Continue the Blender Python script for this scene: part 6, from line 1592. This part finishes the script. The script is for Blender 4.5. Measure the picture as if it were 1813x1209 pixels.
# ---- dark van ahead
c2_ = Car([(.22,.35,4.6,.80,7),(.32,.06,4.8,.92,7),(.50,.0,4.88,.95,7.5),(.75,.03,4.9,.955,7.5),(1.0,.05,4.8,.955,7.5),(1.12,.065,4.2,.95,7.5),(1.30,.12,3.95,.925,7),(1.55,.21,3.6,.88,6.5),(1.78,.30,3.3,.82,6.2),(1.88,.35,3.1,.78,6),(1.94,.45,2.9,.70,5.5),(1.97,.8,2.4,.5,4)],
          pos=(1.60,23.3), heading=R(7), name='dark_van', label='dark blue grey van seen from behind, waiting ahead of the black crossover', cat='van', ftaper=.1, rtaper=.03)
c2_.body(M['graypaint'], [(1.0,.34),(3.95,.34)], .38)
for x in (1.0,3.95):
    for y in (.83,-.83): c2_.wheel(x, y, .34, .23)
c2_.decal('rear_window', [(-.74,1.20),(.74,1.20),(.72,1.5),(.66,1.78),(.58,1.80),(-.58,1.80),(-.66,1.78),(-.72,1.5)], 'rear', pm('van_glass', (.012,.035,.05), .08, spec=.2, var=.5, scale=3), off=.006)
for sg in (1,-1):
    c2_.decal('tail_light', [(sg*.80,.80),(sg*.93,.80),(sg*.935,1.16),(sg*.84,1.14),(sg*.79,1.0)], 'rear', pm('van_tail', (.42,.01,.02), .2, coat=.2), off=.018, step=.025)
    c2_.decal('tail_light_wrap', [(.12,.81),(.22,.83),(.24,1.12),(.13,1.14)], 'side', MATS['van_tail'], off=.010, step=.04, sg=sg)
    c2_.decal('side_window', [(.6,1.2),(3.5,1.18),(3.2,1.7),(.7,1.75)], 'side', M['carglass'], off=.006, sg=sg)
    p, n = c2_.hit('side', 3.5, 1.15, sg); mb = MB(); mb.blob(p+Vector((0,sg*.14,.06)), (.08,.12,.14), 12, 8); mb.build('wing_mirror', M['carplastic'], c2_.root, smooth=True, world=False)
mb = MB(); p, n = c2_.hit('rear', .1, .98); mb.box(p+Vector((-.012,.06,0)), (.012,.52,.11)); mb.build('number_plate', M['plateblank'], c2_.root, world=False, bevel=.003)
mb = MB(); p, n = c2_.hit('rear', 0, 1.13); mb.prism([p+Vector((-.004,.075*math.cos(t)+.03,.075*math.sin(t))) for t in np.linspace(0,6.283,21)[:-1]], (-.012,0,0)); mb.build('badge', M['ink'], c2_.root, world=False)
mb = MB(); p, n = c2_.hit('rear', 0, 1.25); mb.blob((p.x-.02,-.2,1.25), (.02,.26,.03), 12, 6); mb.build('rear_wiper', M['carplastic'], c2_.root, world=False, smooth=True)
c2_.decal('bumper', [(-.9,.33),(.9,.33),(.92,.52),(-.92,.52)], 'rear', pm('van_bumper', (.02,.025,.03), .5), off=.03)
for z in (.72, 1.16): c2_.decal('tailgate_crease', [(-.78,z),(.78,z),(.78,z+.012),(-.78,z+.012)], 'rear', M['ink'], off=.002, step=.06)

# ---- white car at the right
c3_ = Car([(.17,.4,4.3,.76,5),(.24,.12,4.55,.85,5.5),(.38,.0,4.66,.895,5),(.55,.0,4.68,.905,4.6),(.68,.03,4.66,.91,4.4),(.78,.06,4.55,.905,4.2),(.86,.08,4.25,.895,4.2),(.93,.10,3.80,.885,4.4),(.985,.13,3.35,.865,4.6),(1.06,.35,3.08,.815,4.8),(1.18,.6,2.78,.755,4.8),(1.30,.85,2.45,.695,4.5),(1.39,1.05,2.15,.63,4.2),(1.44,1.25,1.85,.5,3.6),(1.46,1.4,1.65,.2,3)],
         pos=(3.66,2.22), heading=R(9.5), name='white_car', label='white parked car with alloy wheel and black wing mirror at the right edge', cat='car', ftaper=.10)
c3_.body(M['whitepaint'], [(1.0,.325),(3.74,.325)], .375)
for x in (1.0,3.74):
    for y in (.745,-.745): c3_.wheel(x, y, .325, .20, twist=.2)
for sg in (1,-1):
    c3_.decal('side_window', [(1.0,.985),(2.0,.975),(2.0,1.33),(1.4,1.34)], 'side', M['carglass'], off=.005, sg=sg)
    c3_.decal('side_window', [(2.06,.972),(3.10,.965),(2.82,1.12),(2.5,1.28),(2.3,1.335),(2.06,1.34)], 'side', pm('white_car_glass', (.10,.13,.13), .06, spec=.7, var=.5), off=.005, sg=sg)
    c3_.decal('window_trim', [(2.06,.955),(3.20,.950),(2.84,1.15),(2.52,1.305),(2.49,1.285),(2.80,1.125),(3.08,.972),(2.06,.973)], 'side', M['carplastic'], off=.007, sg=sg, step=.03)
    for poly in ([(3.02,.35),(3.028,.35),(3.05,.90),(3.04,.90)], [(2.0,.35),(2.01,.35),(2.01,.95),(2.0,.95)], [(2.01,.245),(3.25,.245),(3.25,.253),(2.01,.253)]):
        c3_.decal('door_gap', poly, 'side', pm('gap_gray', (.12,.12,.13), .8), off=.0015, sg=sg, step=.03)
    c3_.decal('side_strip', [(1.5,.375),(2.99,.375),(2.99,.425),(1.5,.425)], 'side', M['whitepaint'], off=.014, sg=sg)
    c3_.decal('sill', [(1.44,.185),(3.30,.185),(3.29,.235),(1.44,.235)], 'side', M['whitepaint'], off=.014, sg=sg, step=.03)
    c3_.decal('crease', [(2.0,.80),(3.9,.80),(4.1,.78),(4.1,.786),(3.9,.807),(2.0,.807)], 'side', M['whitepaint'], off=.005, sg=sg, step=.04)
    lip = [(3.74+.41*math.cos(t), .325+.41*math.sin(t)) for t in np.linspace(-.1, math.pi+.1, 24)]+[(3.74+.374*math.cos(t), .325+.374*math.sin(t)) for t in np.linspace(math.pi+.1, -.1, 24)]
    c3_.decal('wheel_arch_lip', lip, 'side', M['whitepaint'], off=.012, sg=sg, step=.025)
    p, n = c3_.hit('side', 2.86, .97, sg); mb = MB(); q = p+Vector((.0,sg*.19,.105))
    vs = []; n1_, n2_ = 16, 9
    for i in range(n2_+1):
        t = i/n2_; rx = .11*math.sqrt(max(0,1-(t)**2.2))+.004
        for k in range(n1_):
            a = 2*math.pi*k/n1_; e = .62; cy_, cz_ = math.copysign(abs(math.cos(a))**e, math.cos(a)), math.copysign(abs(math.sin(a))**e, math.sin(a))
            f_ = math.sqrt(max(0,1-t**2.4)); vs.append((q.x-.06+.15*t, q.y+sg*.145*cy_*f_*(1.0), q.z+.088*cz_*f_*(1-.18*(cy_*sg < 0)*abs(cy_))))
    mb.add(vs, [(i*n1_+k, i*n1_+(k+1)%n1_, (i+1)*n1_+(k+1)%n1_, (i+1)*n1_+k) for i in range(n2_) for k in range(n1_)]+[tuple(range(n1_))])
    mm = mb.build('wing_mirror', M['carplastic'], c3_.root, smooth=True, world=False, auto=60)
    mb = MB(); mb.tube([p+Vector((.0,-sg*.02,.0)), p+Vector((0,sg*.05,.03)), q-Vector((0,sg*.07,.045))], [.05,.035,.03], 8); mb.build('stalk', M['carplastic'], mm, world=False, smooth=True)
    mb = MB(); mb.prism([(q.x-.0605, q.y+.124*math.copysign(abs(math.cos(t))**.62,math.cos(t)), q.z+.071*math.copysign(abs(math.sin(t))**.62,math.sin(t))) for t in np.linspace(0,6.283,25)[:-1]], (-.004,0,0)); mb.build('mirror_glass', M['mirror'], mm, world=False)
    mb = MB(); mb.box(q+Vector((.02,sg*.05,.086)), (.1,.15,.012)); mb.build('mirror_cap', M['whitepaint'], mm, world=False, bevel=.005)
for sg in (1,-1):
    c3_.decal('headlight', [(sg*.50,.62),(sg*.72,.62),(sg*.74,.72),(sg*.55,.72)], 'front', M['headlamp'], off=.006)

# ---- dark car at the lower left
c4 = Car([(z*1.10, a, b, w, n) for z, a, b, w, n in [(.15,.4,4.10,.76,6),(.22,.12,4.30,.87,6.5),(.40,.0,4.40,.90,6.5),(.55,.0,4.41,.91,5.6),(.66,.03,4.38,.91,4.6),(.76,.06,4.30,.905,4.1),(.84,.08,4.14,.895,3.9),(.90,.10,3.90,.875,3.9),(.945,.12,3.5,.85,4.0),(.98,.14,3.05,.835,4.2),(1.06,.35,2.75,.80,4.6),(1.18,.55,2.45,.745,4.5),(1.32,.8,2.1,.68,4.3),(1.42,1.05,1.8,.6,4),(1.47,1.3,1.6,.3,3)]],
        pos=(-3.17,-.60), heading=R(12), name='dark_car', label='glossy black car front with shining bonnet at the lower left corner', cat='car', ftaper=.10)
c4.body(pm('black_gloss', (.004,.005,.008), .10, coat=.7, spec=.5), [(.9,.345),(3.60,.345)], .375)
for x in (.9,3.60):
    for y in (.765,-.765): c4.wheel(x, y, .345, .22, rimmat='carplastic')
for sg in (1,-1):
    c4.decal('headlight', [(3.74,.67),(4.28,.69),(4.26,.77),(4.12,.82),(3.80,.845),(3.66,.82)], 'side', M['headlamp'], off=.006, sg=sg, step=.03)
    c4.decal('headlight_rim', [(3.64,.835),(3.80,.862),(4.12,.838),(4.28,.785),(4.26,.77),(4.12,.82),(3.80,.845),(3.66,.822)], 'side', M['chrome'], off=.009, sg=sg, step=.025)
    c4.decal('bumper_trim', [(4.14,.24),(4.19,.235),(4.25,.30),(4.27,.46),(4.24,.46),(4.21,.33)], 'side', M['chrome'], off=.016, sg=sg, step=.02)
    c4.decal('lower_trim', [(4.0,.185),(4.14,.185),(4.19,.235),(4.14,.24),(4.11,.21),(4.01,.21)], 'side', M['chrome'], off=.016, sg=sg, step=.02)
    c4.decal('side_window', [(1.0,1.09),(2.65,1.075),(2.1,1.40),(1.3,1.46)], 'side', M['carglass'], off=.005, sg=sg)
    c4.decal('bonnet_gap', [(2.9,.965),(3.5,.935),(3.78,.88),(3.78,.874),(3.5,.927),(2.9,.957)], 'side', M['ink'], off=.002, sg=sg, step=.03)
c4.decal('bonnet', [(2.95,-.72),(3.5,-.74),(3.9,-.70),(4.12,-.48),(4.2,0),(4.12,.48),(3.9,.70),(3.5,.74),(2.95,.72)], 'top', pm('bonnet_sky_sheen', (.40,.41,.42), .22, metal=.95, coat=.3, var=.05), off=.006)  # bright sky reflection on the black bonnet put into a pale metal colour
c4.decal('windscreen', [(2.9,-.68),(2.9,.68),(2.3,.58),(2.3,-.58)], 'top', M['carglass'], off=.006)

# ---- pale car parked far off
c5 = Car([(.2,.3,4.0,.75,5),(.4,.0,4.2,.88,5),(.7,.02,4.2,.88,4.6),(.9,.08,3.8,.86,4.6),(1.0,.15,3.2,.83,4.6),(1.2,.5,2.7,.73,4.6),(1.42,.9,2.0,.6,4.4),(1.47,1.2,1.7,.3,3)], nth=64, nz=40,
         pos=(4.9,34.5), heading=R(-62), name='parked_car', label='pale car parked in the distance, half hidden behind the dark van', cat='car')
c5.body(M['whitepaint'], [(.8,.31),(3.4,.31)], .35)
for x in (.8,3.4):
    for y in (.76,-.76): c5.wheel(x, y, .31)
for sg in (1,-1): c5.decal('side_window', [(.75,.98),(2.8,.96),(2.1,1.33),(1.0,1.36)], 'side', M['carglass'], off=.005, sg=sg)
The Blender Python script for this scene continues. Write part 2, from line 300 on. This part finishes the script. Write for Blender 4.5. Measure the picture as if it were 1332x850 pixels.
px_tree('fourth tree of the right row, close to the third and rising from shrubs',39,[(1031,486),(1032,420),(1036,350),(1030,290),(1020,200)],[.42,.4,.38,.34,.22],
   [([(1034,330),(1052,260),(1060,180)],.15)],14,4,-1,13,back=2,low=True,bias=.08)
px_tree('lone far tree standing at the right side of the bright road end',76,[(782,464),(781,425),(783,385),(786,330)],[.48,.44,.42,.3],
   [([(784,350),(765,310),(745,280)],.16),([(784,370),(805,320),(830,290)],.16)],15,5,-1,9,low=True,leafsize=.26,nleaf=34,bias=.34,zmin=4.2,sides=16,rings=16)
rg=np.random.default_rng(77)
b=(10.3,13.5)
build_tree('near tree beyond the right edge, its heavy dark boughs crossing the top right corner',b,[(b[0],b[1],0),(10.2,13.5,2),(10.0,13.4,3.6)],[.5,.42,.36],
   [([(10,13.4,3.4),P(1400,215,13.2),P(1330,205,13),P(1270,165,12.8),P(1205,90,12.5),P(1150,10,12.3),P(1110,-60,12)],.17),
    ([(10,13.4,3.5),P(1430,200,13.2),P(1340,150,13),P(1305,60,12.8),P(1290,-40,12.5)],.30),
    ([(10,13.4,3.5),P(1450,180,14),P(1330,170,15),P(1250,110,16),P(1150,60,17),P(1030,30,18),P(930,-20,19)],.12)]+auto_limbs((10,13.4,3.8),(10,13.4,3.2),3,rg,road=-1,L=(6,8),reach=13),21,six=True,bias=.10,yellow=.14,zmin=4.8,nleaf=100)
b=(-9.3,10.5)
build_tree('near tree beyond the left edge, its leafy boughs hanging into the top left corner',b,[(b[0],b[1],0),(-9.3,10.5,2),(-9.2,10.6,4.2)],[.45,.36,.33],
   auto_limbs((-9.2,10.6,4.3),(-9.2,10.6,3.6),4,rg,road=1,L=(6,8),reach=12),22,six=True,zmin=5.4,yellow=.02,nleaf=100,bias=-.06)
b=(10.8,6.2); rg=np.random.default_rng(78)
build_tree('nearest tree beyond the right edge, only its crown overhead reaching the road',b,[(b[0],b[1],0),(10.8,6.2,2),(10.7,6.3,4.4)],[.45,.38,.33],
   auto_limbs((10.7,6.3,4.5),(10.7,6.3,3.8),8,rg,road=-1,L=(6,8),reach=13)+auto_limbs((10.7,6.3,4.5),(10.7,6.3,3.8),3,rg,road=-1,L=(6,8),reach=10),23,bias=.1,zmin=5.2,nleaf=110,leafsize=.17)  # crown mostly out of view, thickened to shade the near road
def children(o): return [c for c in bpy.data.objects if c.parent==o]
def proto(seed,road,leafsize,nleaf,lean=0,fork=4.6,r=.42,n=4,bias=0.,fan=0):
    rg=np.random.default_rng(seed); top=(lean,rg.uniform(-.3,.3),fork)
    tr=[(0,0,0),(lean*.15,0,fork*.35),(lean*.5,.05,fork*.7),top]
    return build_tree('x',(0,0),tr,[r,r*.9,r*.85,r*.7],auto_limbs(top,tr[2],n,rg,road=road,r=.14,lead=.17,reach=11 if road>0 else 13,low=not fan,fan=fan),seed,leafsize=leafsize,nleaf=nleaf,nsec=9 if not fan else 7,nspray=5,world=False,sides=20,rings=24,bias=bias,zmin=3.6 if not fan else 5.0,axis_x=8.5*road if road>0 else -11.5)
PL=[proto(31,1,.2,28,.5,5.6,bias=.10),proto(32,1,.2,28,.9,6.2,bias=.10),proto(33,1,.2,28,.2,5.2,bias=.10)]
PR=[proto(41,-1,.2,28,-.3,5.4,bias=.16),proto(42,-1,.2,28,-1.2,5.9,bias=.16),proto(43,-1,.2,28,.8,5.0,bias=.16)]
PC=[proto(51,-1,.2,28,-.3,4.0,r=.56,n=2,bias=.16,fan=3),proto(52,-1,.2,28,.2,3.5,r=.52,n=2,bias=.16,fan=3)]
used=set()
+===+
WHAT IS EXPECTED = Collect each line of the entries that has the word "this", copying it in full.

COMPLETE OUTPUT =
Continue the Blender Python script for this scene: part 6, from line 1592. This part finishes the script. The script is for Blender 4.5. Measure the picture as if it were 1813x1209 pixels.
The Blender Python script for this scene continues. Write part 2, from line 300 on. This part finishes the script. Write for Blender 4.5. Measure the picture as if it were 1332x850 pixels.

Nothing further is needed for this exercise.